**What is required**
Every entry that follows should be repeated exactly; drop the images.
— START OF Data extract —
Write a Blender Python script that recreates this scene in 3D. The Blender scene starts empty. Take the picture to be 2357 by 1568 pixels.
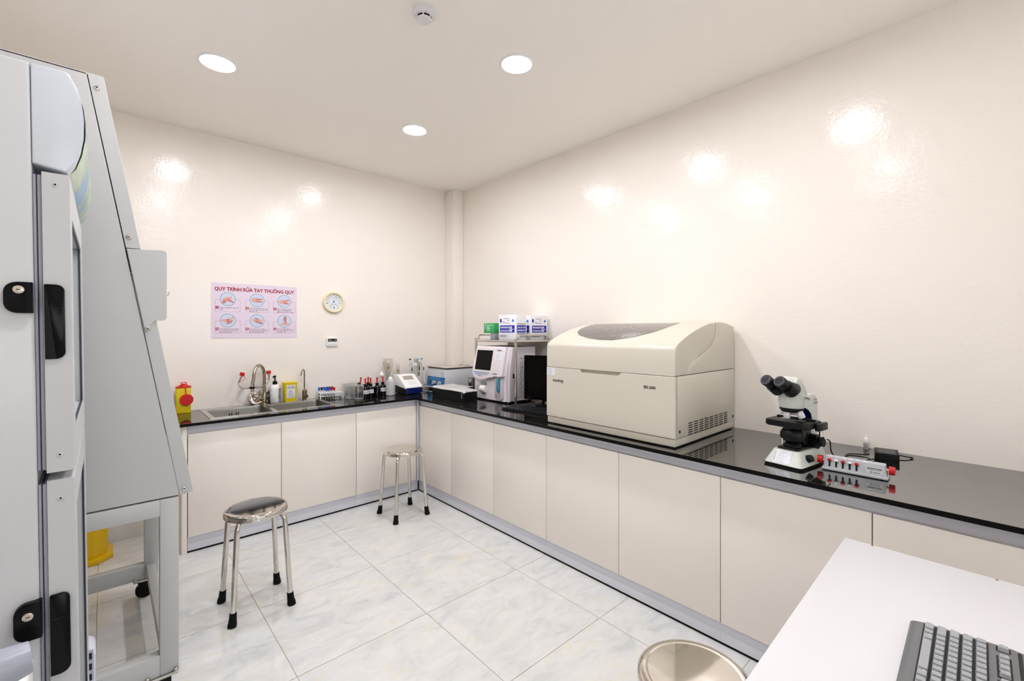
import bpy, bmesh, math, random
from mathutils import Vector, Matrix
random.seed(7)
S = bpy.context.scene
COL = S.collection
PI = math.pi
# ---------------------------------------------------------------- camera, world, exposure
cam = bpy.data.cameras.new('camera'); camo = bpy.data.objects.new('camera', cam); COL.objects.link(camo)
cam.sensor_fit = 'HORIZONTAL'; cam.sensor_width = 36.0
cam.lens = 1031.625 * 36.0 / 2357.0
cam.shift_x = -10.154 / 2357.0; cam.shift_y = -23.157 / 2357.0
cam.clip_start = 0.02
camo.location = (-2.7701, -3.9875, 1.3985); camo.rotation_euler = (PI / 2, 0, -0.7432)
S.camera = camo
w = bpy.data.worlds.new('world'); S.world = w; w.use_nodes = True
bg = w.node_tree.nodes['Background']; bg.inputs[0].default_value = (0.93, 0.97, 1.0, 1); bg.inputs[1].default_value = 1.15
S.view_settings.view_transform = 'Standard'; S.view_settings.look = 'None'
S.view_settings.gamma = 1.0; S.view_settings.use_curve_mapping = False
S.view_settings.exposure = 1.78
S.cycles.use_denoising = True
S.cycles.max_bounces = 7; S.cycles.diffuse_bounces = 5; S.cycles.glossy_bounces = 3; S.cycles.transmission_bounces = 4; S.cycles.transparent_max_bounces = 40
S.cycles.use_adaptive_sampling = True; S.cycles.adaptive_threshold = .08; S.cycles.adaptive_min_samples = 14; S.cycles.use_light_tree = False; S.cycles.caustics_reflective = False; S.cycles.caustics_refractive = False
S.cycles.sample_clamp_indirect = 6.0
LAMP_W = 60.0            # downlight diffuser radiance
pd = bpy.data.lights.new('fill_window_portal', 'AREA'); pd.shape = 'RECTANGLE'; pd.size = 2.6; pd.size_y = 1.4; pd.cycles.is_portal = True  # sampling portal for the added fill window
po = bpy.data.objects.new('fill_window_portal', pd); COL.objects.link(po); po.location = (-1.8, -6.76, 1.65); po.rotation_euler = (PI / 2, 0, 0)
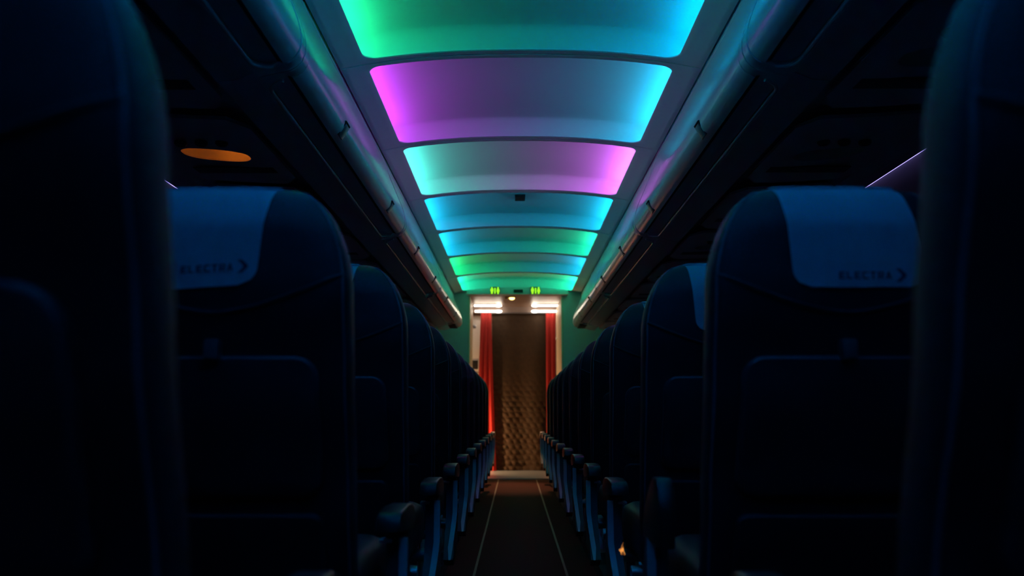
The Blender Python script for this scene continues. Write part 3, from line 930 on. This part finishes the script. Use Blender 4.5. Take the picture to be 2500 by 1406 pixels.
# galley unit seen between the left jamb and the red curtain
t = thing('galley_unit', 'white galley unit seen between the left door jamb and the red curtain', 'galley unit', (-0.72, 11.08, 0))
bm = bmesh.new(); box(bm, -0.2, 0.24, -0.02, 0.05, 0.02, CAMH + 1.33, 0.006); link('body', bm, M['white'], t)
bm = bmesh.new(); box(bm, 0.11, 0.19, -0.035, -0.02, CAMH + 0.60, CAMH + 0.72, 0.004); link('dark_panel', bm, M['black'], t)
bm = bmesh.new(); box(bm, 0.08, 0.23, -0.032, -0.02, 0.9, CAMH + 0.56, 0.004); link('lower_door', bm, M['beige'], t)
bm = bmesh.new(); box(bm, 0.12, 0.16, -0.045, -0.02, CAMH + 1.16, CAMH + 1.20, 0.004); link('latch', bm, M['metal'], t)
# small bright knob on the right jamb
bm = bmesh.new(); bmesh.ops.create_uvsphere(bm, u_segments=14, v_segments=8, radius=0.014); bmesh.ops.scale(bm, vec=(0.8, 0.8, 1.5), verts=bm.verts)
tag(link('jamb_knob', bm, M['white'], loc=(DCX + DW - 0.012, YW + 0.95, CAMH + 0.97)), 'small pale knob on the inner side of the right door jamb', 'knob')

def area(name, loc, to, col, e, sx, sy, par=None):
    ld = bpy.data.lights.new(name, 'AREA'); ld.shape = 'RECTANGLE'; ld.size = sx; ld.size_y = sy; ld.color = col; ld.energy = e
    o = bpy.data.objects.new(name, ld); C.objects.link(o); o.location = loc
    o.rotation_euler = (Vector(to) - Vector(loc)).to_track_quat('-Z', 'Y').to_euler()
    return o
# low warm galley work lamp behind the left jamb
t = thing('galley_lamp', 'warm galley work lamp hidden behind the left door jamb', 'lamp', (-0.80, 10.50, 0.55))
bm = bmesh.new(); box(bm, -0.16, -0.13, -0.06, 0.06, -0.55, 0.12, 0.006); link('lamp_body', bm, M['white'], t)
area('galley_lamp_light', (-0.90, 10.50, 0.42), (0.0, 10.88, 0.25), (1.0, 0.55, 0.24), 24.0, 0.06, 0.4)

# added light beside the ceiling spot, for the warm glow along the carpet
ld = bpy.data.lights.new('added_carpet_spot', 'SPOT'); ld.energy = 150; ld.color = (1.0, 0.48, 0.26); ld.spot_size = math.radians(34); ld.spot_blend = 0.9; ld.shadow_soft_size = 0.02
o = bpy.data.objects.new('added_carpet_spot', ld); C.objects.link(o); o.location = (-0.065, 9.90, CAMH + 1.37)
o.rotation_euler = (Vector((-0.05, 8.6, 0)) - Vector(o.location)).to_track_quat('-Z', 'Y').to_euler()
— END OF Data extract —
**Written answer**
Write a Blender Python script that recreates this scene in 3D. The Blender scene starts empty. Take the picture to be 2357 by 1568 pixels.
import bpy, bmesh, math, random
from mathutils import Vector, Matrix
random.seed(7)
S = bpy.context.scene
COL = S.collection
PI = math.pi
# ---------------------------------------------------------------- camera, world, exposure
cam = bpy.data.cameras.new('camera'); camo = bpy.data.objects.new('camera', cam); COL.objects.link(camo)
cam.sensor_fit = 'HORIZONTAL'; cam.sensor_width = 36.0
cam.lens = 1031.625 * 36.0 / 2357.0
cam.shift_x = -10.154 / 2357.0; cam.shift_y = -23.157 / 2357.0
cam.clip_start = 0.02
camo.location = (-2.7701, -3.9875, 1.3985); camo.rotation_euler = (PI / 2, 0, -0.7432)
S.camera = camo
w = bpy.data.worlds.new('world'); S.world = w; w.use_nodes = True
bg = w.node_tree.nodes['Background']; bg.inputs[0].default_value = (0.93, 0.97, 1.0, 1); bg.inputs[1].default_value = 1.15
S.view_settings.view_transform = 'Standard'; S.view_settings.look = 'None'
S.view_settings.gamma = 1.0; S.view_settings.use_curve_mapping = False
S.view_settings.exposure = 1.78
S.cycles.use_denoising = True
S.cycles.max_bounces = 7; S.cycles.diffuse_bounces = 5; S.cycles.glossy_bounces = 3; S.cycles.transmission_bounces = 4; S.cycles.transparent_max_bounces = 40
S.cycles.use_adaptive_sampling = True; S.cycles.adaptive_threshold = .08; S.cycles.adaptive_min_samples = 14; S.cycles.use_light_tree = False; S.cycles.caustics_reflective = False; S.cycles.caustics_refractive = False
S.cycles.sample_clamp_indirect = 6.0
LAMP_W = 60.0            # downlight diffuser radiance
pd = bpy.data.lights.new('fill_window_portal', 'AREA'); pd.shape = 'RECTANGLE'; pd.size = 2.6; pd.size_y = 1.4; pd.cycles.is_portal = True  # sampling portal for the added fill window
po = bpy.data.objects.new('fill_window_portal', pd); COL.objects.link(po); po.location = (-1.8, -6.76, 1.65); po.rotation_euler = (PI / 2, 0, 0)
The Blender Python script for this scene continues. Write part 3, from line 930 on. This part finishes the script. Use Blender 4.5. Take the picture to be 2500 by 1406 pixels.
# galley unit seen between the left jamb and the red curtain
t = thing('galley_unit', 'white galley unit seen between the left door jamb and the red curtain', 'galley unit', (-0.72, 11.08, 0))
bm = bmesh.new(); box(bm, -0.2, 0.24, -0.02, 0.05, 0.02, CAMH + 1.33, 0.006); link('body', bm, M['white'], t)
bm = bmesh.new(); box(bm, 0.11, 0.19, -0.035, -0.02, CAMH + 0.60, CAMH + 0.72, 0.004); link('dark_panel', bm, M['black'], t)
bm = bmesh.new(); box(bm, 0.08, 0.23, -0.032, -0.02, 0.9, CAMH + 0.56, 0.004); link('lower_door', bm, M['beige'], t)
bm = bmesh.new(); box(bm, 0.12, 0.16, -0.045, -0.02, CAMH + 1.16, CAMH + 1.20, 0.004); link('latch', bm, M['metal'], t)
# small bright knob on the right jamb
bm = bmesh.new(); bmesh.ops.create_uvsphere(bm, u_segments=14, v_segments=8, radius=0.014); bmesh.ops.scale(bm, vec=(0.8, 0.8, 1.5), verts=bm.verts)
tag(link('jamb_knob', bm, M['white'], loc=(DCX + DW - 0.012, YW + 0.95, CAMH + 0.97)), 'small pale knob on the inner side of the right door jamb', 'knob')

def area(name, loc, to, col, e, sx, sy, par=None):
    ld = bpy.data.lights.new(name, 'AREA'); ld.shape = 'RECTANGLE'; ld.size = sx; ld.size_y = sy; ld.color = col; ld.energy = e
    o = bpy.data.objects.new(name, ld); C.objects.link(o); o.location = loc
    o.rotation_euler = (Vector(to) - Vector(loc)).to_track_quat('-Z', 'Y').to_euler()
    return o
# low warm galley work lamp behind the left jamb
t = thing('galley_lamp', 'warm galley work lamp hidden behind the left door jamb', 'lamp', (-0.80, 10.50, 0.55))
bm = bmesh.new(); box(bm, -0.16, -0.13, -0.06, 0.06, -0.55, 0.12, 0.006); link('lamp_body', bm, M['white'], t)
area('galley_lamp_light', (-0.90, 10.50, 0.42), (0.0, 10.88, 0.25), (1.0, 0.55, 0.24), 24.0, 0.06, 0.4)

# added light beside the ceiling spot, for the warm glow along the carpet
ld = bpy.data.lights.new('added_carpet_spot', 'SPOT'); ld.energy = 150; ld.color = (1.0, 0.48, 0.26); ld.spot_size = math.radians(34); ld.spot_blend = 0.9; ld.shadow_soft_size = 0.02
o = bpy.data.objects.new('added_carpet_spot', ld); C.objects.link(o); o.location = (-0.065, 9.90, CAMH + 1.37)
o.rotation_euler = (Vector((-0.05, 8.6, 0)) - Vector(o.location)).to_track_quat('-Z', 'Y').to_euler()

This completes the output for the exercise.